The solutions are out there and the only way to them will come by answering two questions. One, what ultimately is the purpose of education? Is it remembering facts? filling in bubbles? Or is it learning how to think and work with ideas. If it's how to work with ideas, is a standardized test aimed at assessing that? Absolutely not. Two. How do children learn best?The corporate reformers fill their speeches with reminders of how they are 'doing this for the children'. If that were really so they would not be pushing for more test. If they cared about the children whey would look at how it is that children learn best. Creating a punitive-style system that punishes teachers for not getting enough facts into our children and then expecting these lessons to be life-changing and engaging is plain laughable; the two do not go together, sorry. Facts alone do not make for a memorable lesson but if my work and wage becomes based on facts, you bet teachers will be teaching to the test. Creating, engaging, discussion and exploring make for life-changing lessons but this country's obsession with numbers is slowly squeezing good learning and teaching out of the classroom.

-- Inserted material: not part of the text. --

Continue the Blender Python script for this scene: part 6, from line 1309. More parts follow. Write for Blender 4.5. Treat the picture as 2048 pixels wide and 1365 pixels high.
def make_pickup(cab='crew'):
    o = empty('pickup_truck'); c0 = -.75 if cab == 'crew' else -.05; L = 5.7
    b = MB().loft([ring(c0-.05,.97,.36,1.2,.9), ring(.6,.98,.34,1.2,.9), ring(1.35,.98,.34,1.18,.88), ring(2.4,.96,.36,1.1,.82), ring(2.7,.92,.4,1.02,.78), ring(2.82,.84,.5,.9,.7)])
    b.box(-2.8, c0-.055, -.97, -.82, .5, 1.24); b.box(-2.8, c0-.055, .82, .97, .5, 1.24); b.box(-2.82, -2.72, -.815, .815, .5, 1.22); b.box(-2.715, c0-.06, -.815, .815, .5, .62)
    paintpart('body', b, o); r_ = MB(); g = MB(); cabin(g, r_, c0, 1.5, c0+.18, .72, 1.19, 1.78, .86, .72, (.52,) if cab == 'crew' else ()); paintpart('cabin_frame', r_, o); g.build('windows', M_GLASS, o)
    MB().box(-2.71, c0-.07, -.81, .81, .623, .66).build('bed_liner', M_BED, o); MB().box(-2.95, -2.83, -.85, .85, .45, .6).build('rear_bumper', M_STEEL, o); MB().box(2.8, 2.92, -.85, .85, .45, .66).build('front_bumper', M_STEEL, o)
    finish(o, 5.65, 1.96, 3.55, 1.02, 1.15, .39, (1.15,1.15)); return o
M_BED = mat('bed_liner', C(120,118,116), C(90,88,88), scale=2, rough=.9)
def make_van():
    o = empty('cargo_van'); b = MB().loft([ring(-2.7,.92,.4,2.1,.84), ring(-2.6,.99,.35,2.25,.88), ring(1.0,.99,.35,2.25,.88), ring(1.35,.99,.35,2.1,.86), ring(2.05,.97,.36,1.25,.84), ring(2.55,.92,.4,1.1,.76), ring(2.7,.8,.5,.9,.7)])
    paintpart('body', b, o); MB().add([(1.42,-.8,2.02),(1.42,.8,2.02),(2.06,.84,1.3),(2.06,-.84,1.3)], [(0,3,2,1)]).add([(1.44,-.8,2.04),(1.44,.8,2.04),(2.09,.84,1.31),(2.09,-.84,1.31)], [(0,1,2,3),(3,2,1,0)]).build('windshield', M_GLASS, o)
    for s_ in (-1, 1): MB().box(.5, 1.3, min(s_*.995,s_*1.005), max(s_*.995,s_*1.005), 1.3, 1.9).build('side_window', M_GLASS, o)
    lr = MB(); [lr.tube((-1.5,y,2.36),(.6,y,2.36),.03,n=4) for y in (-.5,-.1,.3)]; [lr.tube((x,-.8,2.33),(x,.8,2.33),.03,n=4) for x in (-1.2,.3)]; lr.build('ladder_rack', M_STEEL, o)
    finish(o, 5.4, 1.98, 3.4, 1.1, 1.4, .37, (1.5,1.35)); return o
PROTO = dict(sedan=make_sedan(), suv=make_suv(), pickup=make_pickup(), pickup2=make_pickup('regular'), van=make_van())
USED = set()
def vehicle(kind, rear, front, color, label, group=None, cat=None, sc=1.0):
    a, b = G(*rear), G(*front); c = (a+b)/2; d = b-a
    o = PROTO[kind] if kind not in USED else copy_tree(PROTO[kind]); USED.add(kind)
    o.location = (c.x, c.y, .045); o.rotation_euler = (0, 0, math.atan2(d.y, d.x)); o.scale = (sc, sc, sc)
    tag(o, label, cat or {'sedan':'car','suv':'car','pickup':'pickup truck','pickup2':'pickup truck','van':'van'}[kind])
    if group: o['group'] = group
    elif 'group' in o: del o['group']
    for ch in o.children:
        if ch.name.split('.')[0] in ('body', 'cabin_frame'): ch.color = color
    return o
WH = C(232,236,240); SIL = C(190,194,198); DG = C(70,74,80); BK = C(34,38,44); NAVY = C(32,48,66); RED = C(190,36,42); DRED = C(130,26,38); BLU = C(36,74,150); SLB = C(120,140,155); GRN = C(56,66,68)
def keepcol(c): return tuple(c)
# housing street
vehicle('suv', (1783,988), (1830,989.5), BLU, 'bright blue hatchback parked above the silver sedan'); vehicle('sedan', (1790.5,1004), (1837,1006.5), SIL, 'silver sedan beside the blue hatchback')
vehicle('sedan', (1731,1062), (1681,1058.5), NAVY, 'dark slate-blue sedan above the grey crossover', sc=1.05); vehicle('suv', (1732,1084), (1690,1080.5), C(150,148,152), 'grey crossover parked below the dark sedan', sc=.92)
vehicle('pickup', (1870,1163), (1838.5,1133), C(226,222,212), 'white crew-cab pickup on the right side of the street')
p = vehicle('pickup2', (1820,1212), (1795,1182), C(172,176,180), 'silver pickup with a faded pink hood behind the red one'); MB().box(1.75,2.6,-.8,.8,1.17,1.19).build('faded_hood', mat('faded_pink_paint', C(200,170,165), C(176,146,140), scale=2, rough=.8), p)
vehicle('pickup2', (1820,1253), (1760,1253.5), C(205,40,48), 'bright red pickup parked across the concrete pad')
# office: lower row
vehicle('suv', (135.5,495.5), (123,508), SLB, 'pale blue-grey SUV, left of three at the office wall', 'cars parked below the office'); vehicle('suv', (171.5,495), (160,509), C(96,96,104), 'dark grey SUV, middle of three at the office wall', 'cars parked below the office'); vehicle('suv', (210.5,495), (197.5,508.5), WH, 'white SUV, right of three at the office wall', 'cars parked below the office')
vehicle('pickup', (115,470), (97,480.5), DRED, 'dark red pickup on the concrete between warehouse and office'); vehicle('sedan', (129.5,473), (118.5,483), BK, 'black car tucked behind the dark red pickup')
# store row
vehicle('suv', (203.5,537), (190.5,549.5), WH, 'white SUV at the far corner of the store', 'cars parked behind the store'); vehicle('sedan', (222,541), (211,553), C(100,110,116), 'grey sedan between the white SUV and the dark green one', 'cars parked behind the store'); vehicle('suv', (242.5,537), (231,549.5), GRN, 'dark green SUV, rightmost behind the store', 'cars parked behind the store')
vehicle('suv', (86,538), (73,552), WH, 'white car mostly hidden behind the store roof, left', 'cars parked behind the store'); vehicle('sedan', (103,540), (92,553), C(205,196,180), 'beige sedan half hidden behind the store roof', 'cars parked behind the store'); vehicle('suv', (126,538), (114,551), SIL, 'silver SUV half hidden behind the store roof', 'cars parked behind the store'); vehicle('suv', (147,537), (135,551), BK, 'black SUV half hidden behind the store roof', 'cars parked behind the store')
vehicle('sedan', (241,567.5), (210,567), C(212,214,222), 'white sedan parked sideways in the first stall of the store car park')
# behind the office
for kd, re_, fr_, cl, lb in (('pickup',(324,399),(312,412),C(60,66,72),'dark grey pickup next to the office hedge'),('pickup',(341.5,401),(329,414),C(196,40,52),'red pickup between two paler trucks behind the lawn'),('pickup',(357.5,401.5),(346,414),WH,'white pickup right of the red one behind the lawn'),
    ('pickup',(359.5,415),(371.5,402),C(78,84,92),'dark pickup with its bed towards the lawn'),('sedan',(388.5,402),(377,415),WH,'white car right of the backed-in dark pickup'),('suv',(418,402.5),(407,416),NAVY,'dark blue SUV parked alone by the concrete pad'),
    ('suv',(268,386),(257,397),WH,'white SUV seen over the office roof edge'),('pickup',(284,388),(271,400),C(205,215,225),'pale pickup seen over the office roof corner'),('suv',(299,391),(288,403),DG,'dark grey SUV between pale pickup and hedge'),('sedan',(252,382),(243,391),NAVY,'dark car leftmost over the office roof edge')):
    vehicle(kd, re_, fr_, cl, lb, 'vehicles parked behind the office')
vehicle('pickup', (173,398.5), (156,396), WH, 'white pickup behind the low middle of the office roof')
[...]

I will continue to urge teachers and parents to advocate against this growing madness of corporate school reform and advocate for whole child reform.

1 comment:

  1. Very well spoken. (Or I guess I should say well written.) As a veteran teacher (34 years teaching art!) I'm appalled that suddenly I'm going to be evaluated based on student progress on standardized tests. Huh? I don't even HAVE (nor do I want) a standardized test in art. Personally, I think teachers are more well-trained now than ever in my years teaching, but society is very broken. Kids come to school without learning the values and behaviors at home that are essential to becoming a good learner in school. How can we expect them to show progress when they come to ous with so much baggage, so little support at home? I think I'll have to post about this all sometime soon.